Our plan was for Everest Base Camp for Christmas. So we embarked, rather painfully and
very slowly to base camp, some two hours away. We arrived, the location marked by a
wrecked Russian helicopter that had crashed sometime ago. In true celebratory fashion,
at a chilly –10 at 5384m we posed naked (modesty provided by a little red Santa hat),
snapped off photos and hoping that the girls were not noticing my ‘slightly’ cold affected
manhood. We walked through the Khumbu glacier as we left, something I recommend to anyone.

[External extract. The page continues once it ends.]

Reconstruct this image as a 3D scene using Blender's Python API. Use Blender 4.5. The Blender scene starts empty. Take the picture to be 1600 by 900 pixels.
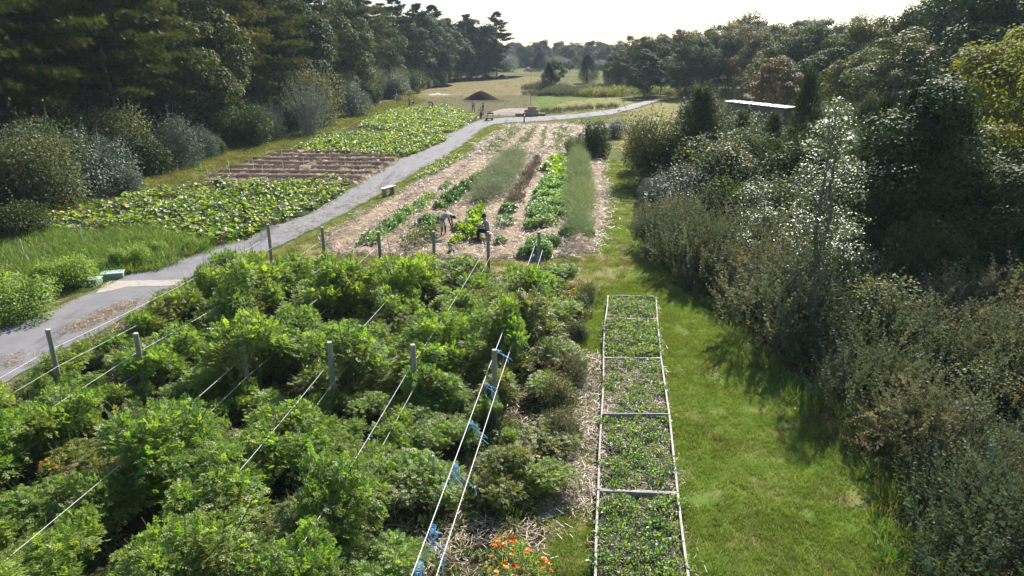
import bpy, bmesh, math, random
import numpy as np
from mathutils import Vector, Matrix

SC = bpy.context.scene
COL = SC.collection
R = math.radians
rng = np.random.default_rng(7)
random.seed(7)

# ---------------------------------------------------------------- camera
F_PX, PITCH, CAM_H = 1120.0, R(18.5), 8.5
cam_data = bpy.data.cameras.new('camera')
cam_data.sensor_width = 36.0
cam_data.lens = 36.0 * F_PX / 1600.0
cam_data.clip_start = 0.3
cam_data.clip_end = 4000
cam = bpy.data.objects.new('camera', cam_data)
COL.objects.link(cam)
cam.location = (0, 0, CAM_H)
cam.rotation_euler = (R(90) - PITCH, 0, 0)
SC.camera = cam

# ---------------------------------------------------------------- sky, sun, exposure
SUN_EL, SUN_AZ = R(36), R(22)
world = bpy.data.worlds.new('World')
SC.world = world
world.use_nodes = True
wn = world.node_tree
for n in list(wn.nodes):
    wn.nodes.remove(n)
w_out = wn.nodes.new('ShaderNodeOutputWorld')
w_bg = wn.nodes.new('ShaderNodeBackground')
w_sky = wn.nodes.new('ShaderNodeTexSky')
w_sky.sky_type = 'NISHITA'
w_sky.sun_disc = False
w_sky.sun_elevation = SUN_EL
w_sky.sun_rotation = SUN_AZ
w_sky.air_density = 1.0
w_sky.dust_density = 0.4
w_sky.ozone_density = 1.0
w_bg.inputs['Strength'].default_value = 0.088
wn.links.new(w_sky.outputs[0], w_bg.inputs[0])
wn.links.new(w_bg.outputs[0], w_out.inputs[0])

sun_data = bpy.data.lights.new('sun', 'SUN')
sun_data.energy = 5.0
sun_data.angle = R(0.5)
sun_data.color = (1.0, 0.94, 0.84)
sun = bpy.data.objects.new('sun', sun_data)
COL.objects.link(sun)
SUN_DIR = Vector((math.sin(SUN_AZ) * math.cos(SUN_EL), math.cos(SUN_AZ) * math.cos(SUN_EL), math.sin(SUN_EL)))
sun.rotation_euler = SUN_DIR.to_track_quat('Z', 'Y').to_euler()
sun.location = (60, 120, 90)

SC.view_settings.view_transform = 'Standard'
SC.view_settings.look = 'None'
SC.view_settings.exposure = 1.4
SC.view_settings.gamma = 1.0
SC.view_settings.use_curve_mapping = False
SC.render.engine = 'CYCLES'
cy = SC.cycles
cy.max_bounces = 6
cy.diffuse_bounces = 2
cy.glossy_bounces = 2
cy.transmission_bounces = 4
cy.volume_bounces = 0
cy.transparent_max_bounces = 8
cy.use_denoising = True
cy.sample_clamp_indirect = 4.0
cy.caustics_reflective = False
cy.caustics_refractive = False

# ---------------------------------------------------------------- picture point -> place on the ground
cP, sP = math.cos(PITCH), math.sin(PITCH)
def ray(x, y):
    dx, dy = (x - 800.0) / F_PX, -(y - 450.0) / F_PX
    return Vector((dx, cP + dy * sP, -sP + dy * cP))
def G(x, y, z=0.0):
    d = ray(x, y)
    t = (z - CAM_H) / d.z
    return Vector((d.x * t, d.y * t, z))
def height_at(x, y, p):
    d = ray(x, y)
    return CAM_H + d.z * (p[1] / d.y)
def AX(x, Y):                      # X of picture column x for ground points Y metres out
    d0 = (Y * cP + CAM_H * sP)
    return (x - 800.0) / F_PX * d0
def PX(p):
    zc = p[1] * cP - (p[2] - CAM_H) * sP
    return 800 + F_PX * p[0] / max(zc, .1)

# ---------------------------------------------------------------- helpers: properties
def tag(o, label=None, cat=None, group=None, kind=None):
    if label: o['label'] = label
    if cat: o['category'] = cat
    if group: o['group'] = group
    if kind: o['kind'] = kind
    return o
def link(name, me, mats=None, parent=None, loc=None, rot=None, scale=None):
    o = bpy.data.objects.new(name, me)
    COL.objects.link(o)
    if parent is not None: o.parent = parent
    if loc is not None: o.location = loc
    if rot is not None: o.rotation_euler = rot
    if scale is not None: o.scale = scale if hasattr(scale, '__len__') else (scale,) * 3
    if mats:
        for m in mats: me.materials.append(m)
    return o
def empty(name, loc=(0, 0, 0), rz=0.0, scale=1.0):
    o = bpy.data.objects.new(name, None)
    COL.objects.link(o)
    o.location = loc
    o.rotation_euler = (0, 0, rz)
    o.scale = scale if hasattr(scale, '__len__') else (scale,) * 3
    o.empty_display_size = 0.2
    return o
ORD = ['first', 'second', 'third', 'fourth', 'fifth', 'sixth', 'seventh', 'eighth', 'ninth', 'tenth', 'eleventh', 'twelfth']
def nth(i):
    if i < 12: return ORD[i]
    k = i + 1
    return f"{k}{'th' if 10 < k % 100 < 14 else {1: 'st', 2: 'nd', 3: 'rd'}.get(k % 10, 'th')}"

# ---------------------------------------------------------------- helpers: meshes
class MB:
    def __init__(s): s.V, s.F, s.M, s.A, s.n = [], [], [], [], 0
    def add(s, V, F, mat=0, rnd=None):
        V = np.asarray(V, float); F = np.asarray(F, int)
        s.V.append(V); s.F.append(F + s.n); s.M.append(np.full(len(F), mat, int))
        if rnd is None: rnd = 0.5
        s.A.append(np.broadcast_to(np.asarray(rnd, float), (len(V),)).copy())
        s.n += len(V)
        return s
    def build(s, name, mats, smooth=False):
        me = bpy.data.meshes.new(name)
        V = np.concatenate(s.V)
        me.vertices.add(len(V)); me.vertices.foreach_set('co', V.astype(np.float32).ravel())
        tot = np.concatenate([np.full(len(f), f.shape[1], int) for f in s.F])
        st = np.concatenate([[0], np.cumsum(tot)[:-1]])
        idx = np.concatenate([f.ravel() for f in s.F])
        me.loops.add(len(idx)); me.loops.foreach_set('vertex_index', idx.astype(np.int32))
        me.polygons.add(len(tot))
        me.polygons.foreach_set('loop_start', st.astype(np.int32))
        me.polygons.foreach_set('loop_total', tot.astype(np.int32))
        me.polygons.foreach_set('material_index', np.concatenate(s.M).astype(np.int32))
        me.polygons.foreach_set('use_smooth', np.full(len(tot), smooth, bool))
        a = me.attributes.new('rnd', 'FLOAT', 'POINT')
        a.data.foreach_set('value', np.concatenate(s.A).astype(np.float32))
        for m in mats: me.materials.append(m)
        me.update(calc_edges=True)
        return me

def nrm(a): return a / np.maximum(np.linalg.norm(a, axis=-1, keepdims=True), 1e-9)
def frames(d, n):
    """columns x, y, z: y along d, z near n"""
    y = nrm(d); x = nrm(np.cross(y, n)); z = np.cross(x, y)
    return np.stack([x, y, z], axis=2)
def stamp(mb, P, Rm, S, tv, tf, mat=0, rnd=None):
    tv = np.asarray(tv, float); tf = np.asarray(tf, int)
    N, K = len(P), len(tv)
    S = np.asarray(S, float)
    if S.ndim == 1: S = S[:, None]
    V = np.einsum('nij,nkj->nki', Rm, tv[None] * S[:, None, :]) + P[:, None, :]
    Fi = tf[None] + (np.arange(N) * K)[:, None, None]
    if rnd is None: rnd = rng.random(N)
    mb.add(V.reshape(-1, 3), Fi.reshape(-1, tf.shape[1]), mat, np.repeat(rnd, K))
def tube(mb, pts, rad, sides=6, mat=0, cap=True, rnd=.5):
    pts = np.asarray(pts, float); n = len(pts)
    rad = np.broadcast_to(np.asarray(rad, float), (n,))
    t = np.gradient(pts, axis=0); t = nrm(t)
    ref = np.array([0, 0, 1.]) if abs(t[0][2]) < .9 else np.array([1., 0, 0])
    V = []
    for i in range(n):
        x = np.cross(t[i], ref); x /= max(np.linalg.norm(x), 1e-6); y = np.cross(t[i], x)
        a = np.arange(sides) * 2 * math.pi / sides
        V.append(pts[i] + rad[i] * (np.cos(a)[:, None] * x + np.sin(a)[:, None] * y))
    V = np.concatenate(V); F = []
    for i in range(n - 1):
        for k in range(sides):
            k2 = (k + 1) % sides
            F.append((i * sides + k, i * sides + k2, (i + 1) * sides + k2, (i + 1) * sides + k))
    mb.add(V, F, mat, rnd)
    if cap:
        c0 = len(V)
        for base, c in ((0, pts[0]), ((n - 1) * sides, pts[-1])):
            ring = V[base:base + sides]
            mb.add(np.vstack([ring, c]), [(k, (k + 1) % sides, sides) for k in range(sides)], mat, rnd)
    return mb
def box(mb, c, s, rz=0.0, mat=0, rx=0.0, ry=0.0, rnd=.5, bevel=0.0):
    sx, sy, sz = s[0] / 2, s[1] / 2, s[2] / 2
    M = np.array(Matrix.Rotation(rz, 3, 'Z') @ Matrix.Rotation(ry, 3, 'Y') @ Matrix.Rotation(rx, 3, 'X'))
    if bevel <= 0:
        V = np.array([(a * sx, b * sy, c_ * sz) for c_ in (-1, 1) for b in (-1, 1) for a in (-1, 1)], float)
        Fq = [(0, 2, 3, 1), (4, 5, 7, 6), (0, 1, 5, 4), (2, 6, 7, 3), (0, 4, 6, 2), (1, 3, 7, 5)]
        mb.add(V @ M.T + np.array(c, float), Fq, mat, rnd)
        return mb
    b = bevel
    L = [(-sz, sx - b, sy - b), (-sz + b, sx, sy), (sz - b, sx, sy), (sz, sx - b, sy - b)]
    V = []
    for z, x, y in L:
        V += [(-x, -y + b, z), (-x + b, -y, z), (x - b, -y, z), (x, -y + b, z), (x, y - b, z), (x - b, y, z), (-x + b, y, z), (-x, y - b, z)]
    V = np.array(V)
    Fq = [(i * 8 + k, i * 8 + (k + 1) % 8, i * 8 + 8 + (k + 1) % 8, i * 8 + 8 + k) for i in range(3) for k in range(8)]
    mb.add(V @ M.T + np.array(c, float), Fq, mat, rnd)
    mb.add(V[:8] @ M.T + np.array(c, float), [tuple(range(7, -1, -1))], mat, rnd)
    mb.add(V[24:] @ M.T + np.array(c, float), [tuple(range(8))], mat, rnd)
    return mb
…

It’s a mystical fairyland of ice spires and turrets, huge flat sheets to slide on,
icicles and crazy wind sculpted shapes. It’s wonderful. Sleep came early that day. We
left the day after, crossing the Cho La pass and hitting Gokyo, another glacial spot with a
number of frozen lakes. I hoped to fly there, but unfavourable winds, and a desire for a hot
shower and new underwear had us planning a mission back to Kathmandu for New Years Eve.
We raced back over a couple of days to Lukla, and then took our Yeti air plane back to the
‘du, arriving early in the afternoon of the 31st. What a way to end a year. Viva 2005 I say!